(Request): Skip all pictures. Write out the data below from its first line through the line that contains "SC.view_settings.exposure = 0.0".
○ ○ ○ ○ ○ ○ ○
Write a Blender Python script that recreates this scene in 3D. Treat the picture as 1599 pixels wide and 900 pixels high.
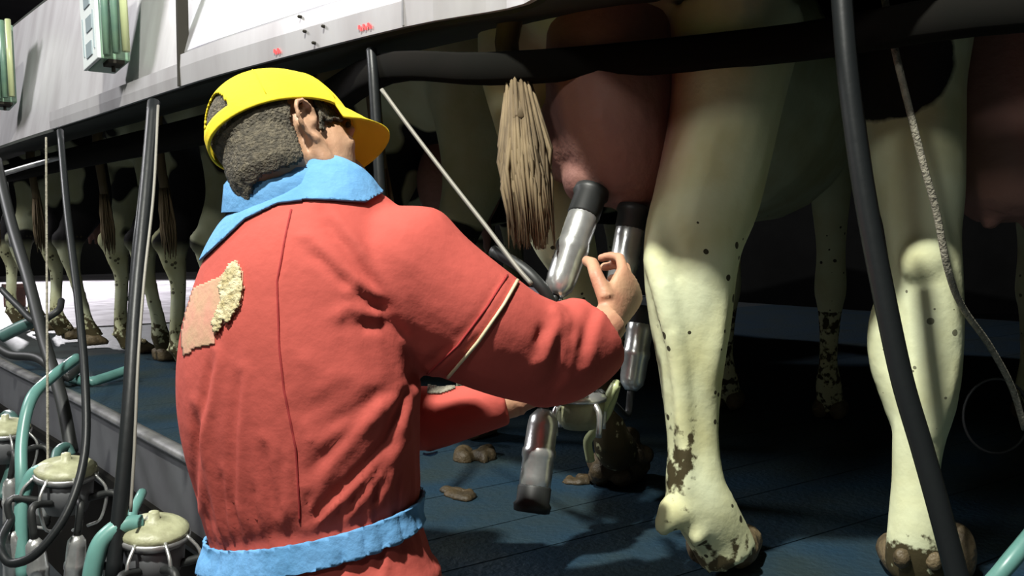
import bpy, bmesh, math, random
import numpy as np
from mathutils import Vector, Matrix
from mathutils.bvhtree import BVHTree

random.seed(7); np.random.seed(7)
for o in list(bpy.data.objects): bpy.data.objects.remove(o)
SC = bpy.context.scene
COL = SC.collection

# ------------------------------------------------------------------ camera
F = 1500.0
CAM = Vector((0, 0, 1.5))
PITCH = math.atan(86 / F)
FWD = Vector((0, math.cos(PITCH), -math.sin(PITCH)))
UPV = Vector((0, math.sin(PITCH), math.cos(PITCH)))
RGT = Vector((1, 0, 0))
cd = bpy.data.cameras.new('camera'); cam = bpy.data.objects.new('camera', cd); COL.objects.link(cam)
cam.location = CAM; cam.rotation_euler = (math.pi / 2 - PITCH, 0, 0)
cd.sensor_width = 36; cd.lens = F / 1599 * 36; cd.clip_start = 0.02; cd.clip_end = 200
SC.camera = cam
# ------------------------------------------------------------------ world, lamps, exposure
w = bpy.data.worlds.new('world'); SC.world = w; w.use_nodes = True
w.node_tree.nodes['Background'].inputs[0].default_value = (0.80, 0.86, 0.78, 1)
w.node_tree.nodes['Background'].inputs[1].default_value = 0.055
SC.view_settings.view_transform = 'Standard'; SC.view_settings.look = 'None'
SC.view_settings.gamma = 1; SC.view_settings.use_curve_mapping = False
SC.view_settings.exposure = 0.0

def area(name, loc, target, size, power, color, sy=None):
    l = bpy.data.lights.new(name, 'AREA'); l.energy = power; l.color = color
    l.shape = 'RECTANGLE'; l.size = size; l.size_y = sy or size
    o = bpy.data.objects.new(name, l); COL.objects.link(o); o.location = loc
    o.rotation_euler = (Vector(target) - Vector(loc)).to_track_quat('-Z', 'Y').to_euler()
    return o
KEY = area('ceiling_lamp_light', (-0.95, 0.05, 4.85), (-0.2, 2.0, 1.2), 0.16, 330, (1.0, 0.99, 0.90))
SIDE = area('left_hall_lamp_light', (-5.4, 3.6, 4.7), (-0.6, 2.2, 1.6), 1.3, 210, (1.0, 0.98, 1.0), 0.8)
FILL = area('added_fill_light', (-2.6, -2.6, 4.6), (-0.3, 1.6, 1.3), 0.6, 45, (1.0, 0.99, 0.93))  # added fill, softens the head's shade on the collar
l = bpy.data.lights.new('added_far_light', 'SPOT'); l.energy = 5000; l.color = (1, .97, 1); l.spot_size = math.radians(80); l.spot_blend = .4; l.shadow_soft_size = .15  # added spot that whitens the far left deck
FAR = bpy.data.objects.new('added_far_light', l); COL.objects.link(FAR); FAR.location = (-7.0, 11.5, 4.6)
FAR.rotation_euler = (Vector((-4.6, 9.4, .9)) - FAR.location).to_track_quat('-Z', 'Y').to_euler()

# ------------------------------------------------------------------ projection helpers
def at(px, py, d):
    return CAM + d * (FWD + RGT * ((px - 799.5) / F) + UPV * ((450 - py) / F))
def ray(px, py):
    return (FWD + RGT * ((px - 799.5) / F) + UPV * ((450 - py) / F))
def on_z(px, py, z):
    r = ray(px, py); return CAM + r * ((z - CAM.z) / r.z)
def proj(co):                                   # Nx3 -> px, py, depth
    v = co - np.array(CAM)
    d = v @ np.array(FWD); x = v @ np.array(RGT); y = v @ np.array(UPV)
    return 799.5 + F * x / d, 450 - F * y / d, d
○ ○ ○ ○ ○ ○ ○
(Task result):
Write a Blender Python script that recreates this scene in 3D. Treat the picture as 1599 pixels wide and 900 pixels high.
import bpy, bmesh, math, random
import numpy as np
from mathutils import Vector, Matrix
from mathutils.bvhtree import BVHTree

random.seed(7); np.random.seed(7)
for o in list(bpy.data.objects): bpy.data.objects.remove(o)
SC = bpy.context.scene
COL = SC.collection

# ------------------------------------------------------------------ camera
F = 1500.0
CAM = Vector((0, 0, 1.5))
PITCH = math.atan(86 / F)
FWD = Vector((0, math.cos(PITCH), -math.sin(PITCH)))
UPV = Vector((0, math.sin(PITCH), math.cos(PITCH)))
RGT = Vector((1, 0, 0))
cd = bpy.data.cameras.new('camera'); cam = bpy.data.objects.new('camera', cd); COL.objects.link(cam)
cam.location = CAM; cam.rotation_euler = (math.pi / 2 - PITCH, 0, 0)
cd.sensor_width = 36; cd.lens = F / 1599 * 36; cd.clip_start = 0.02; cd.clip_end = 200
SC.camera = cam
# ------------------------------------------------------------------ world, lamps, exposure
w = bpy.data.worlds.new('world'); SC.world = w; w.use_nodes = True
w.node_tree.nodes['Background'].inputs[0].default_value = (0.80, 0.86, 0.78, 1)
w.node_tree.nodes['Background'].inputs[1].default_value = 0.055
SC.view_settings.view_transform = 'Standard'; SC.view_settings.look = 'None'
SC.view_settings.gamma = 1; SC.view_settings.use_curve_mapping = False
SC.view_settings.exposure = 0.0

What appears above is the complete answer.